"Dinner With Friends" by Donald Margulies

Jan 12, 2006 20:46

While this play isn't one I'm considering for directing with DC Players this semester, in keeping with the spirit of an acting journal, I thought I'd post a bit about this play I just read because I'd been wanting to for a while now and now that I have, I can say I really enjoyed it. Warning, spoilers ahead. If you haven't read it and have intentions of reading it yourself, I advise you don't read past the first paragraph. If you don't have any intentions of reading this, get them. Some worthwhile lessons in reading this play. Get all you can out of it and don't spoil anything for yourself.
The play begins with a dinner perpared by Gabe and Karen, a married couple in their 40's with two boys, living in Tri-state area Conneticutt (with a summer home in Martha's Vineyard. They've also just gotten back from a trip to Italy. Obviously, they have some money). Joining them is one of their oldest and dearest friends, Beth--also in her 40's, also married, also with two children, a boy and a girl. Beth's husband, Tom is not joining them tonight, as he must catch a flight to Washington D.C. As they finish dinner and talking about Italy, Karen and Gabe begin to notice Beth's distraction. With nudging, she tells them: Tom is leaving her to be with a stewardess.

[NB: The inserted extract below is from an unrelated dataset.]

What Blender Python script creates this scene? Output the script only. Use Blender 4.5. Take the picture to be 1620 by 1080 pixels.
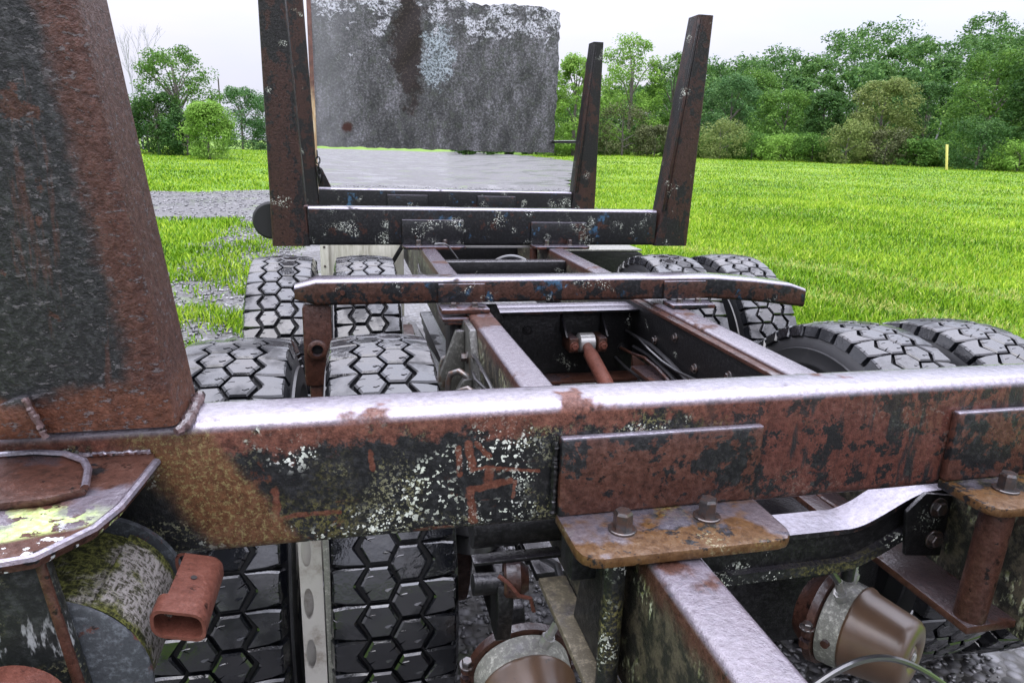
import bpy, bmesh, math, random
import numpy as np
from mathutils import Vector, Matrix, Euler
R = math.radians
random.seed(7); rng = np.random.default_rng(11)
scn = bpy.context.scene
for o in list(bpy.data.objects): bpy.data.objects.remove(o)
C = scn.collection

# ------------------------------------------------------------------ camera
cam = bpy.data.cameras.new('camera'); cam.sensor_width = 36; cam.lens = 24.56
cam.clip_start = .02; cam.clip_end = 2000
co = bpy.data.objects.new('camera', cam); C.objects.link(co)
M = Matrix(((.9738, .0313, -.2252), (-.2253, .2672, -.9369), (.0308, .9631, .2673)))
co.matrix_world = Matrix.Translation((0, 0, 1.49)) @ M.to_4x4()
scn.camera = co

# ------------------------------------------------------------------ sky, sun, exposure
SUN_EL, SUN_AZ = 58, 200
w = bpy.data.worlds.new('World'); scn.world = w; w.use_nodes = True
nt = w.node_tree; nt.nodes.clear()
def wn(t, **k):
    n = nt.nodes.new(t)
    for a, b in k.items(): setattr(n, a, b)
    return n
wo = wn('ShaderNodeOutputWorld'); bg1 = wn('ShaderNodeBackground'); bg2 = wn('ShaderNodeBackground'); ad = wn('ShaderNodeAddShader')
sky = wn('ShaderNodeTexSky', sky_type='NISHITA', sun_disc=False, sun_elevation=R(SUN_EL), sun_rotation=R(SUN_AZ))
nt.links.new(sky.outputs[0], bg1.inputs[0]); bg1.inputs[1].default_value = .006
tc = wn('ShaderNodeTexCoord'); sx = wn('ShaderNodeSeparateXYZ'); nt.links.new(tc.outputs['Generated'], sx.inputs[0])
mx = wn('ShaderNodeMath', operation='MAXIMUM'); nt.links.new(sx.outputs[2], mx.inputs[0]); mx.inputs[1].default_value = 0
pw_ = wn('ShaderNodeMath', operation='POWER'); nt.links.new(mx.outputs[0], pw_.inputs[0]); pw_.inputs[1].default_value = 1.7
ml = wn('ShaderNodeMath', operation='MULTIPLY_ADD'); nt.links.new(pw_.outputs[0], ml.inputs[0]); ml.inputs[1].default_value = 4.4; ml.inputs[2].default_value = .67
nz = wn('ShaderNodeTexNoise'); nz.inputs['Scale'].default_value = 2.2; nz.inputs['Detail'].default_value = 5
mp = wn('ShaderNodeMapping'); mp.inputs['Scale'].default_value = (1, 1, 3.5); nt.links.new(tc.outputs['Generated'], mp.inputs[0]); nt.links.new(mp.outputs[0], nz.inputs['Vector'])
cr = wn('ShaderNodeValToRGB'); nt.links.new(nz.outputs[0], cr.inputs[0])
cr.color_ramp.elements[0].position = .35; cr.color_ramp.elements[0].color = (.80, .83, 1.0, 1)
cr.color_ramp.elements[1].position = .62; cr.color_ramp.elements[1].color = (.905, .885, 1.0, 1)
nt.links.new(cr.outputs[0], bg2.inputs[0]); nt.links.new(ml.outputs[0], bg2.inputs[1])
nt.links.new(bg1.outputs[0], ad.inputs[0]); nt.links.new(bg2.outputs[0], ad.inputs[1]); nt.links.new(ad.outputs[0], wo.inputs[0])
sl = bpy.data.lights.new('sun', 'SUN'); sl.energy = .7; sl.angle = R(40); sl.color = (1, .96, .9)
so = bpy.data.objects.new('sun', sl); C.objects.link(so)
so.rotation_euler = (R(90 - SUN_EL), 0, R(180 - SUN_AZ))
scn.view_settings.view_transform = 'Standard'; scn.view_settings.look = 'None'
scn.view_settings.exposure = .42; scn.view_settings.gamma = 1
scn.render.engine = 'CYCLES'
cy = scn.cycles; cy.max_bounces = 4; cy.diffuse_bounces = 2; cy.glossy_bounces = 2; cy.transmission_bounces = 3; cy.use_adaptive_sampling = True; cy.adaptive_threshold = .02; cy.caustics_reflective = False; cy.caustics_refractive = False

# ------------------------------------------------------------------ node helper
class NT:
    def __init__(s, name):
        s.m = bpy.data.materials.new(name); s.m.use_nodes = True; s.t = s.m.node_tree
        s.b = s.t.nodes['Principled BSDF']; s.out = s.t.nodes['Material Output']
    def n(s, t, **k):
        q = s.t.nodes.new(t)
        for a, b in k.items(): setattr(q, a, b)
        return q
    def put(s, inp, v):
        if isinstance(v, bpy.types.NodeSocket): s.t.links.new(v, inp)
        elif isinstance(v, (tuple, list)) and len(v) == 3 and inp.type == 'RGBA': inp.default_value = (*v, 1)
        else: inp.default_value = v
    def obj(s, rnd=False):
        q = s.n('ShaderNodeTexCoord').outputs['Object']
        if rnd:
            r = s.n('ShaderNodeObjectInfo').outputs['Random']
            v = s.n('ShaderNodeVectorMath', operation='ADD'); s.put(v.inputs[0], q)
            k = s.math('MULTIPLY', r, 37.0); cx = s.n('ShaderNodeCombineXYZ'); s.put(cx.inputs[0], k); s.put(cx.inputs[1], k); s.put(cx.inputs[2], k)
            s.put(v.inputs[1], cx.outputs[0]); q = v.outputs[0]
        return q
    def map(s, v, scale=(1, 1, 1), loc=(0, 0, 0), rot=(0, 0, 0)):
        q = s.n('ShaderNodeMapping'); s.put(q.inputs[0], v); q.inputs['Scale'].default_value = scale
        q.inputs['Location'].default_value = loc; q.inputs['Rotation'].default_value = rot; return q.outputs[0]
    def noise(s, v, scale, detail=6, rough=.6, dist=0, col=False):
        q = s.n('ShaderNodeTexNoise'); s.put(q.inputs['Vector'], v); q.inputs['Scale'].default_value = scale
        q.inputs['Detail'].default_value = detail; q.inputs['Roughness'].default_value = rough; q.inputs['Distortion'].default_value = dist
        return q.outputs['Color' if col else 'Fac']
    def voro(s, v, scale, feature='F1', out='Distance'):
        q = s.n('ShaderNodeTexVoronoi', feature=feature); s.put(q.inputs['Vector'], v); q.inputs['Scale'].default_value = scale; return q.outputs[out]
    def math(s, op, a, b=0.0, c=None, clamp=False):
        q = s.n('ShaderNodeMath', operation=op, use_clamp=clamp); s.put(q.inputs[0], a); s.put(q.inputs[1], b)
        if c is not None: s.put(q.inputs[2], c)
        return q.outputs[0]
    def step(s, v, lo, hi, smooth=True):
        q = s.n('ShaderNodeMapRange'); q.interpolation_type = 'SMOOTHSTEP' if smooth else 'LINEAR'; q.clamp = True
        s.put(q.inputs[0], v); s.put(q.inputs[1], lo); s.put(q.inputs[2], hi); return q.outputs[0]
    def ramp(s, v, stops):
        q = s.n('ShaderNodeValToRGB'); s.put(q.inputs[0], v); e = q.color_ramp.elements
        while len(e) < len(stops): e.new(.5)
        for i, (p, c) in enumerate(stops): e[i].position = p; e[i].color = (*c, 1)
        return q.outputs[0]
    def mix(s, f, a, b):
        q = s.n('ShaderNodeMix', data_type='RGBA'); s.put(q.inputs[0], f); s.put(q.inputs[6], a); s.put(q.inputs[7], b); return q.outputs[2]
    def sep(s, v):
        q = s.n('ShaderNodeSeparateXYZ'); s.put(q.inputs[0], v); return q.outputs
    def nz(s): return s.sep(s.n('ShaderNodeNewGeometry').outputs['Normal'])[2]
    def bump(s, h, strength=.5, dist=.01, normal=None):
        q = s.n('ShaderNodeBump'); s.put(q.inputs['Height'], h); q.inputs['Strength'].default_value = strength; q.inputs['Distance'].default_value = dist
        if normal is not None: s.put(q.inputs['Normal'], normal)
        return q.outputs[0]
    def fin(s, col, rough=.5, normal=None, coat=None, coatr=.06, metal=0, ior=1.5, coatn=None):
        b = s.b; s.put(b.inputs['Base Color'], col); s.put(b.inputs['Roughness'], rough); b.inputs['Metallic'].default_value = metal or 0; b.inputs['IOR'].default_value = ior
        if normal is not None: s.put(b.inputs['Normal'], normal)
        if coat is not None:
            s.put(b.inputs['Coat Weight'], coat); s.put(b.inputs['Coat Roughness'], coatr); b.inputs['Coat IOR'].default_value = 1.7
            if coatn is not None: s.put(b.inputs['Coat Normal'], coatn)
        return s.m
MAT = {}
def rust_paint(key, paint=(.018, .019, .021), cover=.5, scale=7, rusts=((.045, .02, .014), (.13, .05, .032), (.22, .085, .05)), lichen=0., moss=0., streak=1., wet=.75, flake=.4,
               dry=.5, blue=0., extra=None, rnd=False, edge=.018, dark=.40, scratch=.3, pits=1, polish_sheen=0., grain=.55, stipple=0.):
    s = NT(key); v = s.obj(rnd)
    paint = tuple(c * .38 for c in paint); rusts = tuple(tuple(c * dark for c in q) for q in rusts)
    big = s.noise(s.map(v, (1, 1, 1 / streak)), scale, 7, .72, .4)
    fine = s.noise(v, 95, 5, .75); mid = s.noise(v, 26, 5, .7); speck = s.noise(v, 330, 2, .6)
    f = s.math('ADD', big, s.math('MULTIPLY', s.math('SUBTRACT', mid, .5), .5))
    mask = s.step(f, 1 - cover - edge, 1 - cover + edge)         # 1 = paint left
    rc = s.ramp(s.math('ADD', s.math('MULTIPLY', fine, .6), s.math('MULTIPLY', mid, .4)), ((.34, rusts[0]), (.5, rusts[1]), (.66, rusts[2])))
    if pits: rc = s.mix(s.step(s.noise(v, 48, 4, .7), .60, .66), rc, tuple(c * .3 for c in rusts[0]))             # dark pits
    pc = s.mix(s.step(fine, .47, .68), paint, tuple(min(1, c * 2.3 + .0015) for c in paint))
    if blue: pc = s.mix(s.step(s.noise(v, 9, 5, .7), .62 - blue * .1, .68), pc, (.03, .075, .13))
    col = s.mix(mask, rc, pc)
    if scratch:
        sc = s.step(s.noise(s.map(v, (1, 1, 14), rot=(0, R(4), 0)), 26, 4, .7), .66, .70)
        col = s.mix(s.math('MULTIPLY', sc, scratch), col, rusts[2])
    if moss:
        mm = s.math('MULTIPLY', s.step(s.noise(v, 5, 5, .6), .62 - moss * .25, .75), s.step(s.noise(v, 170, 4, .75), .46, .6))
        col = s.mix(mm, col, s.ramp(fine, ((.35, (.07, .07, .018)), (.65, (.24, .21, .07)))))
    h = s.math('MULTIPLY', fine, .8)
    if lichen:
        cl = s.step(s.noise(v, 8, 3, .5), .66 - lichen * .22, .74 - lichen * .12)
        d1 = s.voro(s.n_warp(v, 160, .016), 105); sp = s.math('LESS_THAN', d1, s.math('MULTIPLY', s.noise(v, 30, 2), .60))
        d2 = s.voro(s.n_warp(v, 150, .005), 210); sp2 = s.math('MULTIPLY', s.math('LESS_THAN', d2, .28), s.step(s.noise(v, 14, 3), .5, .6))
        lm = s.math('MAXIMUM', s.math('MULTIPLY', sp, cl), s.math('MULTIPLY', sp2, s.step(cl, .0, .3)))
        col = s.mix(lm, col, s.ramp(mid, ((.4, (.50, .54, .45)), (.7, (.72, .74, .70)))))
        if lichen > .9: h = s.math('ADD', h, s.math('MULTIPLY', lm, .8))
    if stipple:
        sp3 = s.math('MULTIPLY', s.step(s.noise(v, 210, 3, .7), .53, .60), s.step(s.noise(v, 7, 4, .6), .60 - stipple * .3, .68 - stipple * .2))
        col = s.mix(s.math('MULTIPLY', sp3, .6), col, s.ramp(mid, ((.4, (.16, .15, .06)), (.6, (.30, .30, .20)))))
    if extra: col, h = extra(s, v, col, h, fine, mid, big)
    sv = s.n('ShaderNodeHueSaturation'); s.put(sv.inputs['Color'], col); s.put(sv.inputs['Value'], s.math('ADD', .62, s.math('MULTIPLY', speck, .78))); col = sv.outputs[0]
    up = s.step(s.nz(), .12 if polish_sheen else .45, .7 if polish_sheen else .9)
    pud = s.step(s.math('ADD', s.noise(v, 4.5, 4, .65), s.math('MULTIPLY', s.math('SUBTRACT', mid, .5), .18)), dry - .05, dry + .02)
    wetm = s.math('MULTIPLY', up, pud)
    rough = s.math('SUBTRACT', .60, s.math('MULTIPLY', fine, .28))
    coat = s.math('MAXIMUM', wetm, s.math('MULTIPLY', s.step(fine, .42, .6), wet * .36))
    cr_ = s.math('SUBTRACT', .09, s.math('MULTIPLY', wetm, .045))
    s.b.inputs['Specular IOR Level'].default_value = .22
    nm = s.bump(s.math('ADD', h, s.math('MULTIPLY', speck, .25)), flake, .004)
    cn = s.bump(s.noise(v, 75, 4, .75), grain, .006)
    col = s.mix(s.math('MULTIPLY', wetm, .6), col, (.030, .027, .034))
    if polish_sheen:
        pm = s.math('MULTIPLY', wetm, polish_sheen); col = s.mix(pm, col, s.ramp(fine, ((.35, (.22, .195, .24)), (.6, (.38, .355, .43))))); s.put(s.b.inputs['Metallic'], s.math('MULTIPLY', pm, .95)); rough = s.mix(pm, rough, (.24, .24, .24))  # worn steel, with the sky's lilac sheen put into the colour of upward faces
    MAT[key] = s.fin(col, rough, nm, coat, cr_, coatn=cn, metal=None if polish_sheen else 0); return MAT[key]
def n_warp(s, v, scale, amt):
    q = s.n('ShaderNodeVectorMath', operation='MULTIPLY_ADD'); s.put(q.inputs[0], s.noise(v, scale, 2, .5, col=True)); q.inputs[1].default_value = (amt,) * 3; s.put(q.inputs[2], v); return q.outputs[0]
NT.n_warp = n_warp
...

They discuss this sudden change of events and much is revealed about the nature of Beth and Tom's relationship, most poignantly the fact that one or the other or more likely both of them were not listening to each other; conversation and discussion had become rudimentary and regimented, devoid of originality or love. However its important to remember that the comments of the first scene, of course, are colored in Beth's light. In the next act, Tom comes home after being snowed out at the airport. He comes into their bedroom to say hello as Beth is getting in bed, and the ensuing arguement shows that you really can't trust either of their stories, as either of them have truth and opinion inextricably mixed together. The culmination of this arguement alarmingly and poignantly shows the nature of passions and human emotion as they grapple only to end up having sex after the lights go down. A few hours later, Tom shows up at Gabe and Karen's house angry that Beth has 'swayed them to her side' already. Karen goes to bed and Tom and Gabe, friends since freshman year of college, talk about what happened. We now get Tom's side of the story and begin to recognize that the play isnt about the tragedy of a dying relationship but 'the terrors of staying together' (as Peter Marks in The New York Times best says).
In Act II, We jump back to twelve years before, when Tom and Beth were introduced by Gabe and Karen, then forward to five months after the night of Act I. Beth has been absent from Karen and Gabe's as of late; it turns out she's met someone, a friend of Tom's who also just came out of a marriage. In fact, while both were married, they went out to dinner socially. Lunch for Beth and Karen turns tense when Karen starts to question Beth, especially when she says she loves him, and then when she tells Karen she is going to marry him. Beth lets loose a torrent of resentment against her friend for always being the perfect woman to art-sy, incompetent Beth, and claiming that Karen needs her to be a mess in order for Karen to be herself. It's interesting because while Karen perhaps never meant to do the things Beth claims and perhaps sub-consciously did, much of what Beth says is over the edge. It's what she says before, about her new relationship that hits Karen hardest though; while Beth has perhaps found it in a questionable way, she has at least found it while Karen isn't sure the same is still in her own marriage as it was illustrated in teh first scene of Act II. They eat lunch quietly, Karen in thought about the missing passion of her own life. Meanwhile, Tom and Gabe meet for lunch, and Gabe gets a similar taste from Tom while also a sad farewell as, while the two say goodbye and that they'll see each other again, they both know this is the end. That night, together Gabe and Karen talk about the events of the day. Gabe and Karen reveal to each other that they do not love their friends like they used to; they are not the same people anymore to them. Karen confides a disturbing dream she had to Gabe, but Gabe doesnt pay much heed to it, upsetting Karen. She asks him, tearing, if he misses her, and they both recognize the fear in the nature of their own marriage, wondering if they will be okay or end up like Tom and Beth. The final image, beautiful in its own right, is ambiguous but depending on your vision, suggests the answer.
I was really struck with the beauty and intelligence with which Margullies writes about love and devotion and the nature and elements of each... sex, passion, devotion, regiment, intimacy, trust... its a brilliant examination of relationships in our time and has something to say to every age level- because we can all end up in this place and most likely will in some fashion or another. And our passions may cause us to behave correctly or be blind to the truth. Perhaps Tom and Beth are right. Perhaps Gabe and Karen are. Perhaps the tragedy didn't have to happen. Perhaps it did. Your heart will lay it for you. And you may change your mind; this play will stay with you. I'm sure.